Return only those lines from the line containing "Generate a Blender" to the line containing "R = math.radians", both included, and please omit the pictures.
··· STORED RECORDS
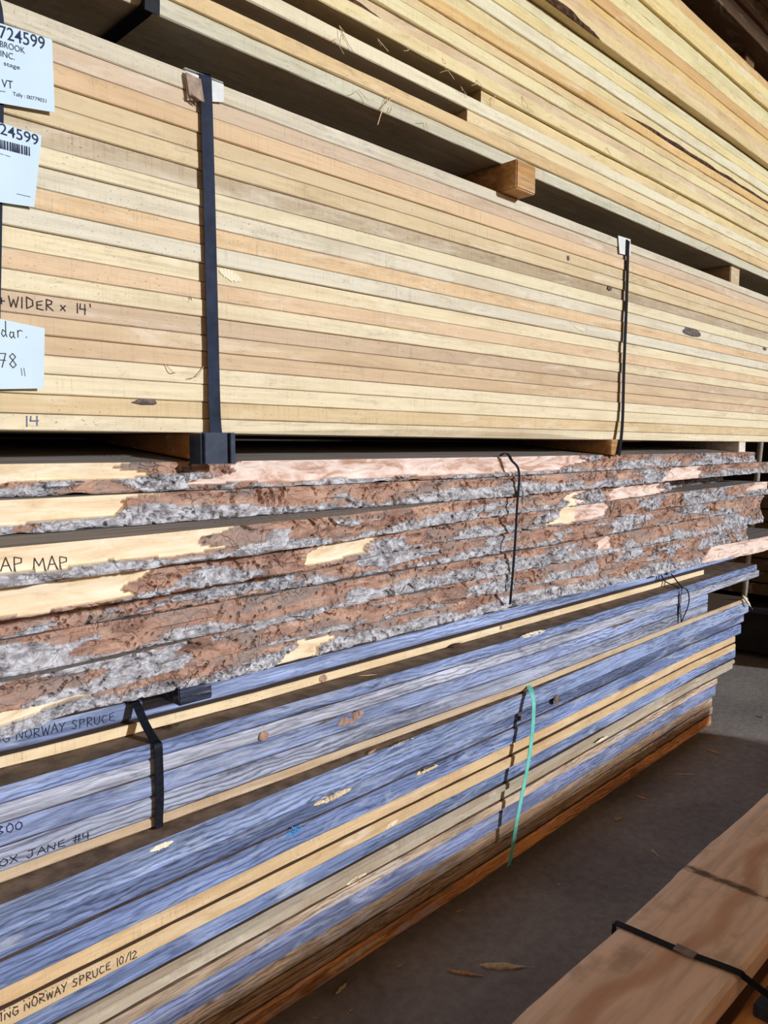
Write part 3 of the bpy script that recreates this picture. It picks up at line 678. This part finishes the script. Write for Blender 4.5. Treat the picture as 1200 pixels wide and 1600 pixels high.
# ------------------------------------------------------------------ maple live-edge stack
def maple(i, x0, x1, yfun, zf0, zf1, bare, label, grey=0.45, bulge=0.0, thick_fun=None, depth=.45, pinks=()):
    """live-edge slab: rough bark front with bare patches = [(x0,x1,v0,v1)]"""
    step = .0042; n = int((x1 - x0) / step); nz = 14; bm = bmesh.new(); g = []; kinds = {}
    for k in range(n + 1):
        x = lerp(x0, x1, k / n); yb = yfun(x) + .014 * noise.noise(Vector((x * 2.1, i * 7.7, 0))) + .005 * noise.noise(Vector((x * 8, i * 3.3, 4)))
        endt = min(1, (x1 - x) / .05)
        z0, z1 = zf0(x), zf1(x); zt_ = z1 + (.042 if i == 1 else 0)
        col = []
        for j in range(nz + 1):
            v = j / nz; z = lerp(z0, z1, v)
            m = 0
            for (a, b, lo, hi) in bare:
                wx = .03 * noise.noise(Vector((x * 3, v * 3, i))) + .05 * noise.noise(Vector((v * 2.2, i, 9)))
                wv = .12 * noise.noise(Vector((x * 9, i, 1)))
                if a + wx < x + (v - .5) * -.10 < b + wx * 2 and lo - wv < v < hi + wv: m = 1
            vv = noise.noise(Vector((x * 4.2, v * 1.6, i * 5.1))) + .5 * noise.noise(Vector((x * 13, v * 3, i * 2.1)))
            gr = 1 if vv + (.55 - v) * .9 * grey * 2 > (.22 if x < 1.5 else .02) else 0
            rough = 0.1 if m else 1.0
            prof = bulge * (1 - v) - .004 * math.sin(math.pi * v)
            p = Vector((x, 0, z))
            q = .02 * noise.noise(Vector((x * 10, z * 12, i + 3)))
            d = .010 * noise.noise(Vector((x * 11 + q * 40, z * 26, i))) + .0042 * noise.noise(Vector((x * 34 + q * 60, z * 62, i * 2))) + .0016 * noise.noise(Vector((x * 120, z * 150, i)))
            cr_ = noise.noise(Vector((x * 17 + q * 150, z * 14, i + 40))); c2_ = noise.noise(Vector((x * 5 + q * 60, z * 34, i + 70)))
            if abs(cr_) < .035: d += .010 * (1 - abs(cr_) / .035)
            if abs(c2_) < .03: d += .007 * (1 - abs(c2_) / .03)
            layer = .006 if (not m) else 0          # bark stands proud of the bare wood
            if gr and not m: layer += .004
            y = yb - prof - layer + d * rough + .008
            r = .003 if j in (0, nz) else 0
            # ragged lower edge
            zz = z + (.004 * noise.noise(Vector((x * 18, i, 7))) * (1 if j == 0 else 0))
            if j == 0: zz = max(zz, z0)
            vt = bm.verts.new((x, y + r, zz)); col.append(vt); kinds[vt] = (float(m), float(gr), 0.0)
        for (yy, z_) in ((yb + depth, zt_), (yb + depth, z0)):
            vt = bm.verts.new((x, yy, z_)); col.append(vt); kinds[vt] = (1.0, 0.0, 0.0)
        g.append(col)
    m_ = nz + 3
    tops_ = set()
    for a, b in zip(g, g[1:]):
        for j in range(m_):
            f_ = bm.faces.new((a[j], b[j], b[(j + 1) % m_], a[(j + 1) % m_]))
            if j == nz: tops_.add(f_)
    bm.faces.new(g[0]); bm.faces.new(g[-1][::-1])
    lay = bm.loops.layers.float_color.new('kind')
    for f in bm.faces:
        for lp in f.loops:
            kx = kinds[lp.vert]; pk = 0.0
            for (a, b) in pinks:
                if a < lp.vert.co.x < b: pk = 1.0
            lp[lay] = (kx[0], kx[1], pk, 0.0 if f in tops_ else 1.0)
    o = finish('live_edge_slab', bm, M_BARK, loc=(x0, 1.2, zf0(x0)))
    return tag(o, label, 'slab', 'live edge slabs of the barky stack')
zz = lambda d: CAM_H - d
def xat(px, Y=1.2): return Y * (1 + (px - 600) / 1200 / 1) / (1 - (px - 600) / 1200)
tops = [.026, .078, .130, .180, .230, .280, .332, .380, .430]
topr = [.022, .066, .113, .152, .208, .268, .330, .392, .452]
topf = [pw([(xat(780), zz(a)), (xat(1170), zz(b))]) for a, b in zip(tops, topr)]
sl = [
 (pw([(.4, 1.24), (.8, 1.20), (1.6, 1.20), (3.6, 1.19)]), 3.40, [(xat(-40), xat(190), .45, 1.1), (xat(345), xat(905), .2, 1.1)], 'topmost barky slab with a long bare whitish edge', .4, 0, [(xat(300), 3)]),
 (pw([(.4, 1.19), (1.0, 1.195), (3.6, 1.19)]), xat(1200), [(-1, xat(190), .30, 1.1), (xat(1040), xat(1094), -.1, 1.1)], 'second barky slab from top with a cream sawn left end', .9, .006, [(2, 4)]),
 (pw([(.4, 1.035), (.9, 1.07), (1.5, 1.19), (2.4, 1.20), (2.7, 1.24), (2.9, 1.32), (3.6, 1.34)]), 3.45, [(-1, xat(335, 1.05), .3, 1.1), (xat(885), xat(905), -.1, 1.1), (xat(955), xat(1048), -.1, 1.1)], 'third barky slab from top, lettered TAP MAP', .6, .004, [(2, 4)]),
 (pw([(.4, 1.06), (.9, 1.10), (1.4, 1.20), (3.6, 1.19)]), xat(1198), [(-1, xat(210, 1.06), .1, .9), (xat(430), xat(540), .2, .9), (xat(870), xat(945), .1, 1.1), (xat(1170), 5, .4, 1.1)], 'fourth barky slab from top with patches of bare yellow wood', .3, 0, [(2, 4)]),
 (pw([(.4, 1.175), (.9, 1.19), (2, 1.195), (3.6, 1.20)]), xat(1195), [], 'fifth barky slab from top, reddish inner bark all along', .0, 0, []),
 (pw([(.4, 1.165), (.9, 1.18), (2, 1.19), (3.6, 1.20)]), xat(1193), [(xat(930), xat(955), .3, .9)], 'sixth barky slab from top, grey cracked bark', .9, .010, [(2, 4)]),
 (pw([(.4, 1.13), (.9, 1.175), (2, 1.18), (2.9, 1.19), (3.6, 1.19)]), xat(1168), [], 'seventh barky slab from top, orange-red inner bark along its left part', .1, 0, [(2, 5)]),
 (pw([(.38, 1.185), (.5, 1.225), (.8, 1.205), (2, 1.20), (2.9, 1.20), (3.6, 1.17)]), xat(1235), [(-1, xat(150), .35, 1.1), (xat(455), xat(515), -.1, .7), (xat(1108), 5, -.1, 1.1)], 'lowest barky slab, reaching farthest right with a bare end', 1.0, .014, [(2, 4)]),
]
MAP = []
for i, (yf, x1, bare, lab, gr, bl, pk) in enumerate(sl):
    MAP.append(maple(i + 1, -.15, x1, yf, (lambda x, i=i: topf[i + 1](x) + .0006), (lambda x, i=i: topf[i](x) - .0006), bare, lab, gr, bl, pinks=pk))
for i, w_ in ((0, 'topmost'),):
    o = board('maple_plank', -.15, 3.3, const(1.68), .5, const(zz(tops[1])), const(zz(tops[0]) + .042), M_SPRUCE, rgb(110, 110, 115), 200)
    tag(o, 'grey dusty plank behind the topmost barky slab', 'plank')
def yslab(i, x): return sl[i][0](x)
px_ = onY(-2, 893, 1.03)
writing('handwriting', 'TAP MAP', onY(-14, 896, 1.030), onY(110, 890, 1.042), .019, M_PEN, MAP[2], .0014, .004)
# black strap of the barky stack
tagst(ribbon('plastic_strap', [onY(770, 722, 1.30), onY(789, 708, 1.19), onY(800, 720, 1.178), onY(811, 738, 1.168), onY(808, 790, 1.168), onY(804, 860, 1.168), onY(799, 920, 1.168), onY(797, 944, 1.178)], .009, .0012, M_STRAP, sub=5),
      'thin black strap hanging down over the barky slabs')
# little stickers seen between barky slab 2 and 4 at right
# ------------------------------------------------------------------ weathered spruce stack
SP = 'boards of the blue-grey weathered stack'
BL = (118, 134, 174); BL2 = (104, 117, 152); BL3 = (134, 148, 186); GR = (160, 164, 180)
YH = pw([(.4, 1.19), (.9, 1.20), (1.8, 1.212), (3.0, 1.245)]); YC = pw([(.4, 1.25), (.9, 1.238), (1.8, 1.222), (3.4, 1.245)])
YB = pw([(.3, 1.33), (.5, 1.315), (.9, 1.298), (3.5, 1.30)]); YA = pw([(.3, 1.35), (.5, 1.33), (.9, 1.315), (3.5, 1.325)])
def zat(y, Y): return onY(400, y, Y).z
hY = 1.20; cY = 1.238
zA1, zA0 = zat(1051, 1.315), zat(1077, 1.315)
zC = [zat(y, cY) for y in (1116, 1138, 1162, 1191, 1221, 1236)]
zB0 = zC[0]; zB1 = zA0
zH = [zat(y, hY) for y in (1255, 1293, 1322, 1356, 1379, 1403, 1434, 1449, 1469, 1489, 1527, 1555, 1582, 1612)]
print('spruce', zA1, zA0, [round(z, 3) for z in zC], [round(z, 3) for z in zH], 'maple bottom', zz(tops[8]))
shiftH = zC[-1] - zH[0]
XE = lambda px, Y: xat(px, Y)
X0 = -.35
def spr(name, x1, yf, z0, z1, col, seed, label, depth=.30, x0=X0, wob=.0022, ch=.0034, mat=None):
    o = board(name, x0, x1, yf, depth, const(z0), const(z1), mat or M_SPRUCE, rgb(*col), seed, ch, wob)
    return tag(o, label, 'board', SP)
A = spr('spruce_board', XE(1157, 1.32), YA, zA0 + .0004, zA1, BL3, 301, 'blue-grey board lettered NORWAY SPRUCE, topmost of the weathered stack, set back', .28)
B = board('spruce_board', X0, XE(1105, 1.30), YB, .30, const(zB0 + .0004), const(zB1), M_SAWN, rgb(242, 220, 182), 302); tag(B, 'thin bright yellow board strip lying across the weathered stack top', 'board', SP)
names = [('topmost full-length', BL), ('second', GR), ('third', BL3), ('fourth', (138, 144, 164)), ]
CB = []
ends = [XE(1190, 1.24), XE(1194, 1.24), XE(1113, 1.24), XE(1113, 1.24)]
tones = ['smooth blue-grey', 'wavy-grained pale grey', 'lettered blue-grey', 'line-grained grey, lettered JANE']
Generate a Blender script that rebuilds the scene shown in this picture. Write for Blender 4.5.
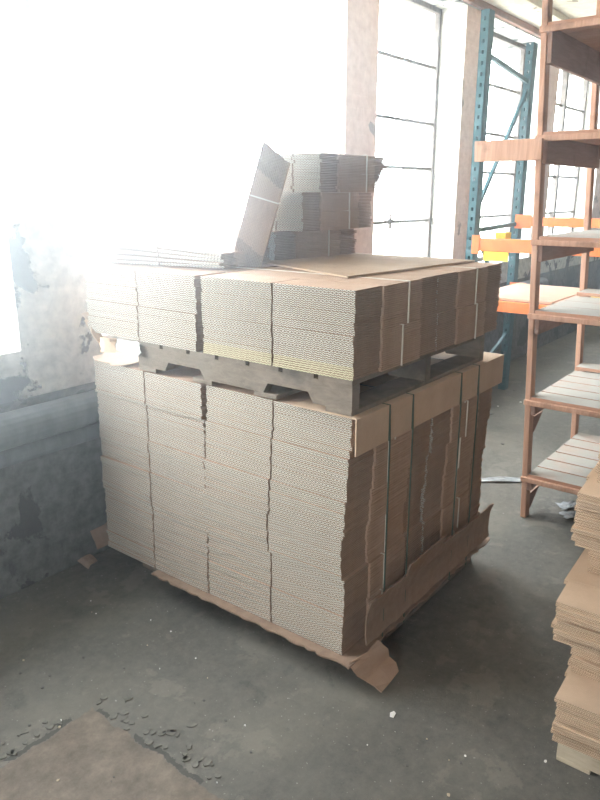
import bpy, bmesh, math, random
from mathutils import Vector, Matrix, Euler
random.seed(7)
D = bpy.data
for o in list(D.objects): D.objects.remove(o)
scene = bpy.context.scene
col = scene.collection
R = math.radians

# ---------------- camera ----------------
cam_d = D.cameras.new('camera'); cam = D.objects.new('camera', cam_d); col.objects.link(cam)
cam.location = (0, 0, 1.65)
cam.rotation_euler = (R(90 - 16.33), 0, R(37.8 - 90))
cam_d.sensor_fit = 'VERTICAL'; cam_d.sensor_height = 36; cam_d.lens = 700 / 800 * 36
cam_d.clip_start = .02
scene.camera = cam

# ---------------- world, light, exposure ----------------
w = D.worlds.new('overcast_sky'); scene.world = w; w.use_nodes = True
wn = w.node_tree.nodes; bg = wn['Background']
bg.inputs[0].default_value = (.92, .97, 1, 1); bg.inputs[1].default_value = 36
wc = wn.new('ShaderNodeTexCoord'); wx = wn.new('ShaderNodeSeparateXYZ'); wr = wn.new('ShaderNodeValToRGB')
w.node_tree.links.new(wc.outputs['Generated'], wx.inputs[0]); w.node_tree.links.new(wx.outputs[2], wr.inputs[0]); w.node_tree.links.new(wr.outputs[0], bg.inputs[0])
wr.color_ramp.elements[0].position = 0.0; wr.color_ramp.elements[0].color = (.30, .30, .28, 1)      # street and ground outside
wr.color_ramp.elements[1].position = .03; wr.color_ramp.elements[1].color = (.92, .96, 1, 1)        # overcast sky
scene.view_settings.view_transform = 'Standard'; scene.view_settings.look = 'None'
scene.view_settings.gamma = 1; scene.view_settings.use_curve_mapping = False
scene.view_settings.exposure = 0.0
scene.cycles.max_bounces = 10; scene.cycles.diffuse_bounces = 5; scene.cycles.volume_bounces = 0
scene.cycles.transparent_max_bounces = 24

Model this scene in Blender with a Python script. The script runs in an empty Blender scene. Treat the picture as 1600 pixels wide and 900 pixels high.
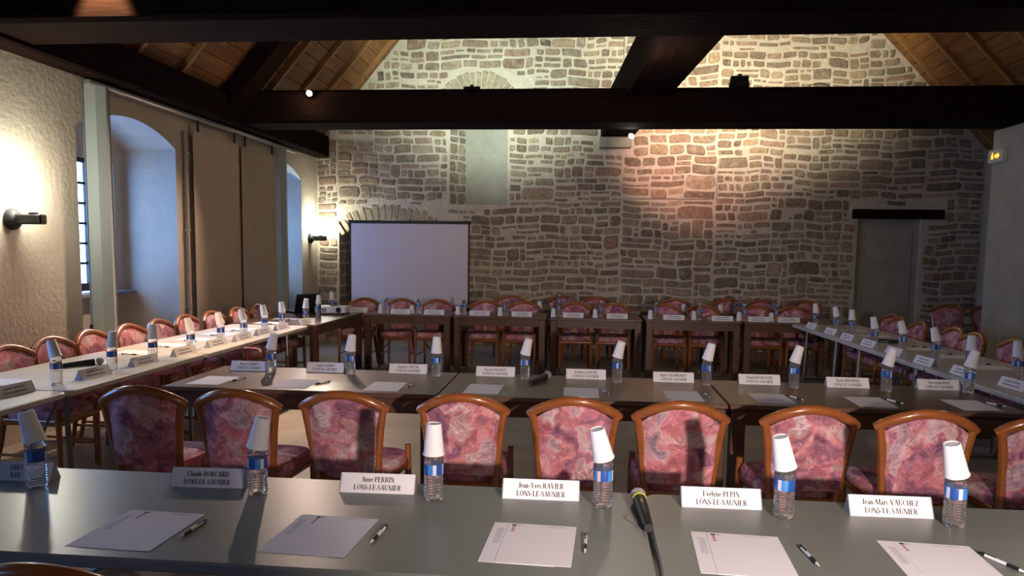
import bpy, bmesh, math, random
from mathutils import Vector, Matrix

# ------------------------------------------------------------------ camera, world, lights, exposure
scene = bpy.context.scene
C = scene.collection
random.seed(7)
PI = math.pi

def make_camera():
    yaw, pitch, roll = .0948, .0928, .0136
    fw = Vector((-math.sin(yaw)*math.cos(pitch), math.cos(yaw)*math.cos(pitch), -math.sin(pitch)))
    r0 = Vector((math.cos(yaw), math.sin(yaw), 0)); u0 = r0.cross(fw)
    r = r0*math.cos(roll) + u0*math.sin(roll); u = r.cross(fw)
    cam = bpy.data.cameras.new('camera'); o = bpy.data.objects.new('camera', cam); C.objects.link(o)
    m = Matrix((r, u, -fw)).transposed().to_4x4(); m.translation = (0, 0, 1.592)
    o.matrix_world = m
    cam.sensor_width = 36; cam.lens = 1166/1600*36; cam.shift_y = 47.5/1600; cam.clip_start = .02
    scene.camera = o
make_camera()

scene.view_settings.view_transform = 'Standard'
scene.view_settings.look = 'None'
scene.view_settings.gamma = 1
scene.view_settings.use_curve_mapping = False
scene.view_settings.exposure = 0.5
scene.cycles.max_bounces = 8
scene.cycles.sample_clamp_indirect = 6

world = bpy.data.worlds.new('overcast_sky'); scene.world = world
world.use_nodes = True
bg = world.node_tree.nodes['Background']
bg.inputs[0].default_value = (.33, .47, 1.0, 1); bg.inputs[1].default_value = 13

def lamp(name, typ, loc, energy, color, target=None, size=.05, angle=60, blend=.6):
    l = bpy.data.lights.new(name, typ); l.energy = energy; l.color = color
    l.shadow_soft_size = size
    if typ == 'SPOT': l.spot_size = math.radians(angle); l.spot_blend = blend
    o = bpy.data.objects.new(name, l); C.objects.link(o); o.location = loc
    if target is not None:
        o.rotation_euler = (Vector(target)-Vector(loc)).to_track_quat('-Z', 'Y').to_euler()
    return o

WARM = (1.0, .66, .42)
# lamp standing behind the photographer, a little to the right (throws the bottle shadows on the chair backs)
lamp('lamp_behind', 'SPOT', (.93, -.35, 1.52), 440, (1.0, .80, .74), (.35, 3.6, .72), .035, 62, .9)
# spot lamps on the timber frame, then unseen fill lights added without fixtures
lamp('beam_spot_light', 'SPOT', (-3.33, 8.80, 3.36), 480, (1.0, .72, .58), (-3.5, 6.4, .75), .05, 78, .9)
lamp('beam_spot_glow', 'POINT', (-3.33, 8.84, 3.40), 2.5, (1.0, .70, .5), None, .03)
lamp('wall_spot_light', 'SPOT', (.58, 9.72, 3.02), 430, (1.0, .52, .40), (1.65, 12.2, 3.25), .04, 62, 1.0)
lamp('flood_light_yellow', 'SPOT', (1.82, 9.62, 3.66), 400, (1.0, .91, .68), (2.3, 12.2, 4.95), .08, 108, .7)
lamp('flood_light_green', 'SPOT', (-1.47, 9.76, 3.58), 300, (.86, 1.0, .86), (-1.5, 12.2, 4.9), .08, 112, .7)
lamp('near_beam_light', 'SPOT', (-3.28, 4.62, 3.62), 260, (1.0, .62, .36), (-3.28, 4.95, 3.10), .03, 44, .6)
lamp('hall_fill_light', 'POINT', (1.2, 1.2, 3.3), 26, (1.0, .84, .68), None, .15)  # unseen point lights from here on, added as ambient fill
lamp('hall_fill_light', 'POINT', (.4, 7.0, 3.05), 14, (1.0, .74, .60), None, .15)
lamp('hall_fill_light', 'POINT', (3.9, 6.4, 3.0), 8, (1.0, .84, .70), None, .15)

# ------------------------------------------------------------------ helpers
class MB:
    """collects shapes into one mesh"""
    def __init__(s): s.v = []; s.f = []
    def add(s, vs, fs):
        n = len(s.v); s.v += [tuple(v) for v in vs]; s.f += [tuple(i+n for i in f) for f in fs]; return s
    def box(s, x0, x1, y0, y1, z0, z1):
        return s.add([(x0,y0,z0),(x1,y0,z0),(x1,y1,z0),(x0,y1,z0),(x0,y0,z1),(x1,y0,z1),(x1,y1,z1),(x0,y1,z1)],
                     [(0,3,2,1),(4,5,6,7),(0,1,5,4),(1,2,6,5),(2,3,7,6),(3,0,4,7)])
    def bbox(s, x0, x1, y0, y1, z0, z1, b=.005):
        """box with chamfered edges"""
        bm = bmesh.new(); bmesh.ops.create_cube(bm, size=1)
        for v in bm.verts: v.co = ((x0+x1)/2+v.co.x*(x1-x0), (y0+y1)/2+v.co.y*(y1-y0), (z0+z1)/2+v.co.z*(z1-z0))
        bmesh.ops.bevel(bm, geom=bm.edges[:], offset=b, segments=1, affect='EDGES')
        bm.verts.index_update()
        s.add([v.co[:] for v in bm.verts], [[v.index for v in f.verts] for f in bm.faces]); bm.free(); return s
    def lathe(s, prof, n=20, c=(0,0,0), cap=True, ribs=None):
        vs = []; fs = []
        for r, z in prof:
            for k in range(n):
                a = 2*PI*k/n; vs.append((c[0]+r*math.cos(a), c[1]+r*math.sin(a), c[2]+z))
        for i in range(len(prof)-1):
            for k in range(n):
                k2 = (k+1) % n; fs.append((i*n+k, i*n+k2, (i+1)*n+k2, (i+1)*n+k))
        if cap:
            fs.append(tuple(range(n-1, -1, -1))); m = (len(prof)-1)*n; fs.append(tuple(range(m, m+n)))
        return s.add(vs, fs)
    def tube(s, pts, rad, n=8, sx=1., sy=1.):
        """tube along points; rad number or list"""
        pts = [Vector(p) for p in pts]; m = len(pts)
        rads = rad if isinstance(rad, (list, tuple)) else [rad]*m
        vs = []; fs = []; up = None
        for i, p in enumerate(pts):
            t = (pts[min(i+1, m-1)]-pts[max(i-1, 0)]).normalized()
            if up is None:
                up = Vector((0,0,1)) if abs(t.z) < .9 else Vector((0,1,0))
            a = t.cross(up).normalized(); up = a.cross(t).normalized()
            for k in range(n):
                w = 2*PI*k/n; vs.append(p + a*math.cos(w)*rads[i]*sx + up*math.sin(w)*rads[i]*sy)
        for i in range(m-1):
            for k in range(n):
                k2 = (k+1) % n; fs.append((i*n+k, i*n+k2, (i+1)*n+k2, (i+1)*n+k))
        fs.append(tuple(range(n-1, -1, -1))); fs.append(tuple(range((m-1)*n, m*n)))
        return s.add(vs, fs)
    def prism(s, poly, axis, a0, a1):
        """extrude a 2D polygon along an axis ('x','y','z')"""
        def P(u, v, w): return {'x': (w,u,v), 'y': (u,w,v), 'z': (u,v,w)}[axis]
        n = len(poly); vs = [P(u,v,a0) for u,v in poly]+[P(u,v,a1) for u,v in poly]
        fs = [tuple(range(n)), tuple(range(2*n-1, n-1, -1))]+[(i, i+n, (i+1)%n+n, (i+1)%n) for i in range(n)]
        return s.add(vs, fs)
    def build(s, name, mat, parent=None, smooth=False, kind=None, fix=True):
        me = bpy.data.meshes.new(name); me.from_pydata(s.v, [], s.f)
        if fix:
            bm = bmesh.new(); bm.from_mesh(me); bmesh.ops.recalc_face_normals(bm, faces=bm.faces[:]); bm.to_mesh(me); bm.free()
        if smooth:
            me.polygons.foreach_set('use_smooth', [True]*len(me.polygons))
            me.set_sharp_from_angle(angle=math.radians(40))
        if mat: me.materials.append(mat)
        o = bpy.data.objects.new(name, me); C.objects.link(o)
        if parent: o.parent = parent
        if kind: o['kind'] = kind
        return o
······
■ SOLUTION TO THE PROBLEM ■
Generate a Blender script that rebuilds the scene shown in this picture. Write for Blender 4.5.
import bpy, bmesh, math, random
from mathutils import Vector, Matrix, Euler
random.seed(7)
D = bpy.data
for o in list(D.objects): D.objects.remove(o)
scene = bpy.context.scene
col = scene.collection
R = math.radians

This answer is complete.